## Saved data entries
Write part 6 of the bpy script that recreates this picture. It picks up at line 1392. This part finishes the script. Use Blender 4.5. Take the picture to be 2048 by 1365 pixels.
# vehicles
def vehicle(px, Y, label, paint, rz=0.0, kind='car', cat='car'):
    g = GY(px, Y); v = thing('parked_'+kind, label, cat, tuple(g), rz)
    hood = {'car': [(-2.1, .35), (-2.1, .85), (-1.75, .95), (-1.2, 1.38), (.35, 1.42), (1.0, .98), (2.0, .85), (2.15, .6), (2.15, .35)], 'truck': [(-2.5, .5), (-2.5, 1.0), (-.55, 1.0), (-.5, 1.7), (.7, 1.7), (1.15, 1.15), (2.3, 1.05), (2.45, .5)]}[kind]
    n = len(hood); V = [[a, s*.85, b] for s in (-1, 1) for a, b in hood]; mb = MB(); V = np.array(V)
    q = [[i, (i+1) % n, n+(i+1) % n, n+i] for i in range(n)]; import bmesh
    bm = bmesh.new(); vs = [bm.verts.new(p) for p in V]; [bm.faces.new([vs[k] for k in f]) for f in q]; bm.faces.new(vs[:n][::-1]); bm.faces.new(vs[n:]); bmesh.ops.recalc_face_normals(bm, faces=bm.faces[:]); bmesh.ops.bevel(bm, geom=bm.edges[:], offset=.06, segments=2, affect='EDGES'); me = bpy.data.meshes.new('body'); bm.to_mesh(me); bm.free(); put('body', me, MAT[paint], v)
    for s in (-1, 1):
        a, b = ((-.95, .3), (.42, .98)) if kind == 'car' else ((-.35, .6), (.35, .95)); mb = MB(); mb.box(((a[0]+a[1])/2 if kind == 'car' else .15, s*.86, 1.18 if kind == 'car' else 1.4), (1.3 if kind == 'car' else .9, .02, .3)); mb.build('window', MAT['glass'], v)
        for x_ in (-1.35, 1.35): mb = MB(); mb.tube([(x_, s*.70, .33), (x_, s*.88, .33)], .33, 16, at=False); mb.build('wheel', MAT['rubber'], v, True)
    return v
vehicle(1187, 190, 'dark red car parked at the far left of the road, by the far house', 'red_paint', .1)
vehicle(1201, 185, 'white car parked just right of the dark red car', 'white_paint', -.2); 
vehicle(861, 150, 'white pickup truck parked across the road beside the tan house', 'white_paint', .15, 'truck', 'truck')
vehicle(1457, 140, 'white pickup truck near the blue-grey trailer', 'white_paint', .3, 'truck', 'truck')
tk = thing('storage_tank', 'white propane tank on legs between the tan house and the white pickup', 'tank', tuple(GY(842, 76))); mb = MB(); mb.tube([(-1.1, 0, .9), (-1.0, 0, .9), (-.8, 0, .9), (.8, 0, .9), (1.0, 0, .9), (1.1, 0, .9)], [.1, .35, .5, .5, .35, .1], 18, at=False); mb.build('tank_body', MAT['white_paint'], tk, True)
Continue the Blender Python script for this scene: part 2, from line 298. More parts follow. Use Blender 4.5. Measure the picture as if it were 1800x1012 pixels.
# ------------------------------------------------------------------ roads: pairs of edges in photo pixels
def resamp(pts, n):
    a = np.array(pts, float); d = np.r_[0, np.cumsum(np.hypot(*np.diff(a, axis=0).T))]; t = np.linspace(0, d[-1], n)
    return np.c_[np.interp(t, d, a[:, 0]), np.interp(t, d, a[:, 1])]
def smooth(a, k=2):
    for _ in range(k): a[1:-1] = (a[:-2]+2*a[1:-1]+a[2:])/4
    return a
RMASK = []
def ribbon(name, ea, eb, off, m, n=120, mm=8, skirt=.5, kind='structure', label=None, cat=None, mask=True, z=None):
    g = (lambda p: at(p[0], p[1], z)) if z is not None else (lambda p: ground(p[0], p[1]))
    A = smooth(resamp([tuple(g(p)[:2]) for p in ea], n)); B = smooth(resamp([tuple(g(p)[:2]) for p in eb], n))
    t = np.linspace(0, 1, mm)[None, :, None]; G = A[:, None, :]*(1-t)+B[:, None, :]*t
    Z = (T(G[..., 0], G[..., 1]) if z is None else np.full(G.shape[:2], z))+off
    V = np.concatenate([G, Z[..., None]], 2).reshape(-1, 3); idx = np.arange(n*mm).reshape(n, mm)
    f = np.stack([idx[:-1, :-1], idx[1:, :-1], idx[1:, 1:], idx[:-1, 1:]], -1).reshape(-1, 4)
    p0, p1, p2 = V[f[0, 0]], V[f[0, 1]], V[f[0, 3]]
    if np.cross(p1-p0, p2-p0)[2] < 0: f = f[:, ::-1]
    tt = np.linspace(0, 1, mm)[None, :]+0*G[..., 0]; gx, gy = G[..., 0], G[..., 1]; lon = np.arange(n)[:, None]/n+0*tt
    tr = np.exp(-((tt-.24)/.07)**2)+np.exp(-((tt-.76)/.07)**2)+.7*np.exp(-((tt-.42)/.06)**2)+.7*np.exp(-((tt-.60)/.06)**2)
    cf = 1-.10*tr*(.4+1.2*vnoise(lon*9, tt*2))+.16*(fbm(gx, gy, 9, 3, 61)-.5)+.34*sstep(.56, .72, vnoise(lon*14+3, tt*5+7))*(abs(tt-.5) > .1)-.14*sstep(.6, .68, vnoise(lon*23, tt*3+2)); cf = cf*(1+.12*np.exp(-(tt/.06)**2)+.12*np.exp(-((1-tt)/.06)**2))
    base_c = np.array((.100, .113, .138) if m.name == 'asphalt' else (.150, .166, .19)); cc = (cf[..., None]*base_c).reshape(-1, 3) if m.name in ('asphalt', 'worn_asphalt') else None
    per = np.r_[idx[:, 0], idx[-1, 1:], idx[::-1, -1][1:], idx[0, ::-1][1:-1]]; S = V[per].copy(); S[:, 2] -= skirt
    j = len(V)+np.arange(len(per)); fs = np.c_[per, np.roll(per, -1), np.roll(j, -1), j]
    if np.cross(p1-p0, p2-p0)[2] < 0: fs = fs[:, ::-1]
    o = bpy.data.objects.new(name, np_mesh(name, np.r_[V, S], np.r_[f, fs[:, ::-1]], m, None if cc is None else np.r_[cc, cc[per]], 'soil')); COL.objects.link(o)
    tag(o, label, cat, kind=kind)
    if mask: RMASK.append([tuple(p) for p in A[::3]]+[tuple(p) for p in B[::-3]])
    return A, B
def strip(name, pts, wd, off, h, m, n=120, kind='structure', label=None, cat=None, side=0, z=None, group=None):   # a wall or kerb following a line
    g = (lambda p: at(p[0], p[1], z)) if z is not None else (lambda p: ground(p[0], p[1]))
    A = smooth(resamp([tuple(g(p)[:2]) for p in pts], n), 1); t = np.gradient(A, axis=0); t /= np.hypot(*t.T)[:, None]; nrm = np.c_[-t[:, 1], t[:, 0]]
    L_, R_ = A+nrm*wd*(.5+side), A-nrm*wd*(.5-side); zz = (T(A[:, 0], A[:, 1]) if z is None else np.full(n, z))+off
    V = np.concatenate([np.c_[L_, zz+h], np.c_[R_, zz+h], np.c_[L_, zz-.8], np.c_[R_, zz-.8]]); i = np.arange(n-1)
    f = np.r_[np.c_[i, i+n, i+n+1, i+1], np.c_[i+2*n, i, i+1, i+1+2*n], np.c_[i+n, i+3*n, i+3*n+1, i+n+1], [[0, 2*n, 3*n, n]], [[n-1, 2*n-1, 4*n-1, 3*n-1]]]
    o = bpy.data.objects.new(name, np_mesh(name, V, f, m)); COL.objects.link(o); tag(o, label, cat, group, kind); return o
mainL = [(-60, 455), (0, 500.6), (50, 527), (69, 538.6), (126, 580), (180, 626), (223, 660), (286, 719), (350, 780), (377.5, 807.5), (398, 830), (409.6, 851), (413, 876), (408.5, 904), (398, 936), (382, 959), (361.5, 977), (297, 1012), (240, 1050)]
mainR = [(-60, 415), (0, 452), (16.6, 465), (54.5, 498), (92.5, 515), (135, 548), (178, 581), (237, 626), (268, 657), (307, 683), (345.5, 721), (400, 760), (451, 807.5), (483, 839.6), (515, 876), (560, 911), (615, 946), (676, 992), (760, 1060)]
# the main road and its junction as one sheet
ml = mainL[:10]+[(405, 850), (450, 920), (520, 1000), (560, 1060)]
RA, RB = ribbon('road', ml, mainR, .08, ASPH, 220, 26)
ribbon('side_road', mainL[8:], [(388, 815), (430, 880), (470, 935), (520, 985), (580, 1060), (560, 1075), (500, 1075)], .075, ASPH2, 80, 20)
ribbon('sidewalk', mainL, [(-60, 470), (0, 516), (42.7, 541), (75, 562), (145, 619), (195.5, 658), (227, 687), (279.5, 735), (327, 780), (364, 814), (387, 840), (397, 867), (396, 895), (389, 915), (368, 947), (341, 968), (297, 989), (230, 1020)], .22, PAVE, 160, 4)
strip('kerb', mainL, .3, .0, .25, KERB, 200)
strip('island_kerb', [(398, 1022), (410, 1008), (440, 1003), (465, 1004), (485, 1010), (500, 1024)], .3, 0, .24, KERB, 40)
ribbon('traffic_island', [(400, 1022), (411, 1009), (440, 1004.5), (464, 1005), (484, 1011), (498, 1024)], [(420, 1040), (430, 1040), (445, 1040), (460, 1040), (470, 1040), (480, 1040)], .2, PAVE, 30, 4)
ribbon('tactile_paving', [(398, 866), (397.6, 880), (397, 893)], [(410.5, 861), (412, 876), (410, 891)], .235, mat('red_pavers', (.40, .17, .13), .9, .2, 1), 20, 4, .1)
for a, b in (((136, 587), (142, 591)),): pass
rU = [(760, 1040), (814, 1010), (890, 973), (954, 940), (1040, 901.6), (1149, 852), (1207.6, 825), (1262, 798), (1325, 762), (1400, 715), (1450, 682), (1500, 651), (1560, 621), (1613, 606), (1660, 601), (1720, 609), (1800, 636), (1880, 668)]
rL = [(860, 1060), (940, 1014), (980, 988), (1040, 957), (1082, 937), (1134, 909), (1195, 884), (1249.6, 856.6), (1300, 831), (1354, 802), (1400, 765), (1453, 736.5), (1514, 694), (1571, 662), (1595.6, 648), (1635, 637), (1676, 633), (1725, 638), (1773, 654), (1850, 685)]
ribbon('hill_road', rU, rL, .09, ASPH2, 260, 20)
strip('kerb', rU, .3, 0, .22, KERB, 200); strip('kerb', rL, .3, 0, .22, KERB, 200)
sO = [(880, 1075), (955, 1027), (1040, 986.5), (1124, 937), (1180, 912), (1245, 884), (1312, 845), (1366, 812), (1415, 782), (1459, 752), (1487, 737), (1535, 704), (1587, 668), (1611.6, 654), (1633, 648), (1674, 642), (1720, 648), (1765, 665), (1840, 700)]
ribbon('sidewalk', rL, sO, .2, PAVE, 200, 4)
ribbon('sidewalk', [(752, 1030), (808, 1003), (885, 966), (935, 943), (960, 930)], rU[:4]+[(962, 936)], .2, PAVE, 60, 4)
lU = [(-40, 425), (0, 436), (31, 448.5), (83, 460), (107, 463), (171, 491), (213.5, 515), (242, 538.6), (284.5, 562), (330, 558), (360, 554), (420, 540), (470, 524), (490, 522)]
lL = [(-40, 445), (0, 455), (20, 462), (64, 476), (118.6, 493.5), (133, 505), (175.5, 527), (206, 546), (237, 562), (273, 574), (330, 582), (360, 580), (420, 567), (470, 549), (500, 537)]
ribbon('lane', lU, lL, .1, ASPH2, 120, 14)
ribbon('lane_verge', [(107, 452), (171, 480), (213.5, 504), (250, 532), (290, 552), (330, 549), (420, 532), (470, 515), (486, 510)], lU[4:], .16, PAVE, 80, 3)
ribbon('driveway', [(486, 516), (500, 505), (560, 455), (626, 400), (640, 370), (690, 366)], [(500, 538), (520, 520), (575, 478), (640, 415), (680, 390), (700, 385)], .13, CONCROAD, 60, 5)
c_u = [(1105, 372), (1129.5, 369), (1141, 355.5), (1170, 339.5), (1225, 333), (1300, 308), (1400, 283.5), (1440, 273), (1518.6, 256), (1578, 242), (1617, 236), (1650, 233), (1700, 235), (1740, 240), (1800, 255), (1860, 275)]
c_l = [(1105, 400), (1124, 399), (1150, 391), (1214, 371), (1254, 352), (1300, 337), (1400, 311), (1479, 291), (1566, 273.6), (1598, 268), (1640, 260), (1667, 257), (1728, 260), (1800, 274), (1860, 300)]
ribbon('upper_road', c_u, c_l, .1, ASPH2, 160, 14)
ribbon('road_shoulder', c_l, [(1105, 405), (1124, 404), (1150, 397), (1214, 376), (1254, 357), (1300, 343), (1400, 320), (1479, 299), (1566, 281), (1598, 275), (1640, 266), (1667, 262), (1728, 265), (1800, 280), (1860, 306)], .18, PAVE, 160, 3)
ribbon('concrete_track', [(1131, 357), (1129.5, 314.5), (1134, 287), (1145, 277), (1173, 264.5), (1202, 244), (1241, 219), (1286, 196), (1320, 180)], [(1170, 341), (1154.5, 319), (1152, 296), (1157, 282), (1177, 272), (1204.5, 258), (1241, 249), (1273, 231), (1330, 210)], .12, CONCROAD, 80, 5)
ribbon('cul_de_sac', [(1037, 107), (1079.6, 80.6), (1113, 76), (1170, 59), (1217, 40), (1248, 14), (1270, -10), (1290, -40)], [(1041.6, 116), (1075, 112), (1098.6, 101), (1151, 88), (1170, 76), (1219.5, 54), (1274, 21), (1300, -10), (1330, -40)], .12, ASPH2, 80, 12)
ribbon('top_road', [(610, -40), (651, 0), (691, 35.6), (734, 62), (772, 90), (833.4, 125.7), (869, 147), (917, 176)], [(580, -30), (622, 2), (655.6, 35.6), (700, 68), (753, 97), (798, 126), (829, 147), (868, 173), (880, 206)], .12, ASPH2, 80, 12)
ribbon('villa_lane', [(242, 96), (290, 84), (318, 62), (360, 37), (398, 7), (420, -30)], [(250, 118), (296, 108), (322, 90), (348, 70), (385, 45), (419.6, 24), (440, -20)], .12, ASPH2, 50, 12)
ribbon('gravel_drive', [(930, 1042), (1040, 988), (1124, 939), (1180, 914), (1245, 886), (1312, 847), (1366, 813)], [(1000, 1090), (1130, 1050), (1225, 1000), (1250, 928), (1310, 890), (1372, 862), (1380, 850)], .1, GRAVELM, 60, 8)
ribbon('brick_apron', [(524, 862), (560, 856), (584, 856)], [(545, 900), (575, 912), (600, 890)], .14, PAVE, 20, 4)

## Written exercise
Answer with one number: how many lines of the entries above include the word "pixels".

## Task solution
3